Decarbonizing Infrastructure in Indonesia: Opportunities, Barriers, and Stakeholder Perspectives
DOI:
https://doi.org/10.35166/jipm.v8i2.130Keywords:
Climate Policy Integration, Greenhouse Gas Emissions, Infrastructure DecarbonizationAbstract
Infrastructure development is a major driver of climate change, accounting for ~79% of global greenhouse gas (GHG) emissions and 88% of adaptation costs since 2022. In Indonesia, emissions are led by the energy sector (31%), which remains coal-dependent for power infrastructure operations. Other contributors include transport (17%), wastewater (8%), solid waste (5%), and process emissions from cement (5%) and iron–steel (6%).
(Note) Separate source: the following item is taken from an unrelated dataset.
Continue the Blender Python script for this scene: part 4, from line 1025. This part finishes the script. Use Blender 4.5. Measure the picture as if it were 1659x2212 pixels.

While the country has rapidly expanded roads, ports, airports, and dams, these gains have coincided with deforestation and reduced carbon sequestration. This study investigates barriers and stakeholder aspirations for decarbonizing Indonesia’s infrastructure by applying a 5M business management lens—material and machine, methodology, money, and manpower—aligned with four decarbonization pillars (reduce, reuse, replace, remove), using evidence from focus group discussions, desktop reviews, and inductive analysis. Findings identify four principal barriers: (i) materials and technology—uptake of low-carbon options is constrained by cost perceptions and limited use of recycled inputs; (ii) standards and regulation—fragmented guidance and weak enforcement of green procurement; (iii) cost and funding—high certification expenses and underdeveloped green finance instruments; and (iv) skills and capabilities—insufficient technical expertise in low-carbon practices. Stakeholders call for systematic material mapping, stronger tax incentives, adoption of harmonized standards, and deeper academia–industry collaboration. The study proposes a policy roadmap to coordinate actors and accelerate infrastructure decarbonization.